Bütün kitabi dinler, ebeveynleri evlatlarından, yaşlılıklarında da evlatları ebeveynlerinden mesul tutar. Hayırlı evlat anlayışının temelinde dini yükümlülükler yer alır. Oysa dijital modernleşme sürecinde ebeveynler ne yaparlarsa yapsınlar yargılanmaktan kendilerini kurtaramayacaklardır. Çoktan toprağa karışmış olsalar bile. Neden? Çünkü geçmiş, bugünün kodları ile değerlendiriliyor. 70’ini devirmiş “kanaat önderleri” bile ekranlardan “Babam bir kere bile bana seni seviyorum demedi” diyerek kendisi için sevgiden yoksun bir geçmiş inşa ediyor bugünden geriye bakarak.

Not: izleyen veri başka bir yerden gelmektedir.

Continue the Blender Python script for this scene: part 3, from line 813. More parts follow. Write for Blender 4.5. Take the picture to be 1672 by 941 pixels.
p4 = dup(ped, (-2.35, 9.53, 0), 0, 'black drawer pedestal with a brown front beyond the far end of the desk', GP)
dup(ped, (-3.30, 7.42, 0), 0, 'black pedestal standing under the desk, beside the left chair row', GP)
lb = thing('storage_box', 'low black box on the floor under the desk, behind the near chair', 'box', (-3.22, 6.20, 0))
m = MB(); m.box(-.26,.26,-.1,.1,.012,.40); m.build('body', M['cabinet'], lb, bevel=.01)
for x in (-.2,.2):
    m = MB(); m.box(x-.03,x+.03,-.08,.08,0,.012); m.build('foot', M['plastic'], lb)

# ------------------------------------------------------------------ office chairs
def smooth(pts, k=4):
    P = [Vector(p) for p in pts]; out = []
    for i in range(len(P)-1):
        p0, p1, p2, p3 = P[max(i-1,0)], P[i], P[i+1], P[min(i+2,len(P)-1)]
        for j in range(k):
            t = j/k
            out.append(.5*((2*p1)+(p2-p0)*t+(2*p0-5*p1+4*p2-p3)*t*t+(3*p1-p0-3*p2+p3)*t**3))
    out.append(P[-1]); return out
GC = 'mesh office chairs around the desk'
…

Tarım toplumunda geçim ekonomisinin şartları içinde çocukluğunu ve gençliğini idrak etmiş “bu okumuş adamlar” bile kendi mazilerini “yeni küresel tanımlar ve yargılara” hapsederken çocukluğunu ve gençliğini dijital modernleşme ve tüketim ekonomisi içinde idrak etmiş çocukların ebeveynlerini suçlamaları için bütün medya düzeneği arkalarında hazır ve nazır.